Strategic Issues Discussion Paper - Impact of High Oil Prices on Electric Bills


How Does CVEA Make Electric Rates and Collect Fuel Costs  -  What is FPPC  - 

What Impact has Crude Oil Prices had on the FPPC  - 

What has CVEA Done to Help with High Fuel Costs

 

How Does CVEA Make Electric Rates and Collect Fuel Costs

CVEA electric rates are based on a detailed Cost of Service Study.  The rates we charge today are based on a Cost of Service Study prepared in 1997, which used as its basic assumptions 1996 operations as the test year.  The Cost of Service Study allocates costs to customer classes; i.e., residential, small commercial, large commercial.  Following this cost allocation procedure, rates are designed to collect the appropriate amount of revenue for each customer class as determined by the Cost of Service Study.  A typical rate structure includes the following three components:

  • Customer Charge - A flat charge which collects the cost of meter reading, meter depreciation, and the cost of billing and collection activities.

  • Energy Charge - This charge varies depending on the number of kilowatt hours the customer uses.  The energy charge collects all non-fuel, non-hydro and non-customer related costs; e.g., distribution, operation, and maintenance costs.

  • FPPC - Fuel and Purchased Power Cost (see discussion below).

What is FPPC

The fuel and purchased power cost (FPPC) appears as a line item on electric bills and is charged for every kilowatt-hour.  The FPPC is a blend of fuel cost and hydro power cost.  The FPPC collects both the cost of fuel to generate electrical energy and for the Solomon Gulch hydroelectric power purchased from the Four Dam Pool.  Every customer is charged the same FPPC regardless of size, district or customer class.

What Impact has Crude Oil Prices had on the FPPC

Since 2002 Alaska North Slope (ANS) crude has exponentially increased.  A similar pattern is seen in our FPPC rate.  Fuel burned at the diesel and cogeneration plants is tied to the cost of oil.  Oil cost increases drive fuel price increases which in turn drive increases to the FPPC.

In addition to increases in the market price of crude oil, a proceeding before the Federal Energy Regulatory Commission in 2004 resulted in an order that significantly increased the price Petro Star is charged for the quality bank component of oil purchased from Conoco Phillips.  The increased price is passed along to CVEA for LSR fuel it purchases from Petro Star for the cogeneration project.
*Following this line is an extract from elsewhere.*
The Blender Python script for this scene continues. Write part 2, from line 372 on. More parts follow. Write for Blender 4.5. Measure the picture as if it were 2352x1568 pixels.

What has CVEA Done to Help with High Fuel Costs

The FPPC goes up and down as fuel costs change.  For the past two years the fluctuations in the FPPC have been very volatile.  The FPPC can also fluctuate dramatically depending on the time of year.  Up until October 2004 CVEA revised the FPPC quarterly.  For the past two years we have put forth a significant effort to address fluctuating prices.

On the success side, in October 2004, in response to the high fuel prices, CVEA implemented a 3¢ fuel credit program which was continued through May 2005.  This program essentially absorbed $1,555,000 of fuel costs which normally would have been passed on to customers through the FPPC.  Early in 2006 the Board authorized using 2005 margins and a Four Dam Pool refund to absorb an additional $900,000 in fuel costs over the first six months of 2006.

During this time of rising prices, the historical method of quarterly revision to the FPPC has made increasingly less sense.  In 2005 the FPPC dropped significantly to 8.34¢ during the summer generating season, but it shot up to 15.93¢ in October 2005 as we entered into winter generation mode.  This huge increase was the result of a combination of factors, the largest of which was the shift from summer to winter operation.

About this same time the Board of Directors began to discuss ways to minimize the drastic changes of transitioning from summer to winter generation mode.  As a consequence of those deliberations, in July 2006 the Board of Directors acted to levelize the FPPC over the remaining six months of the year by setting the FPPC rate at 10.94¢ in hopes of avoiding a very large increase as was experienced last year (from 8.34¢ to 15.93¢).

 

CVEA will continue to explore ways to address price fluctuations and will endeavor to better inform customers of anticipated price changes.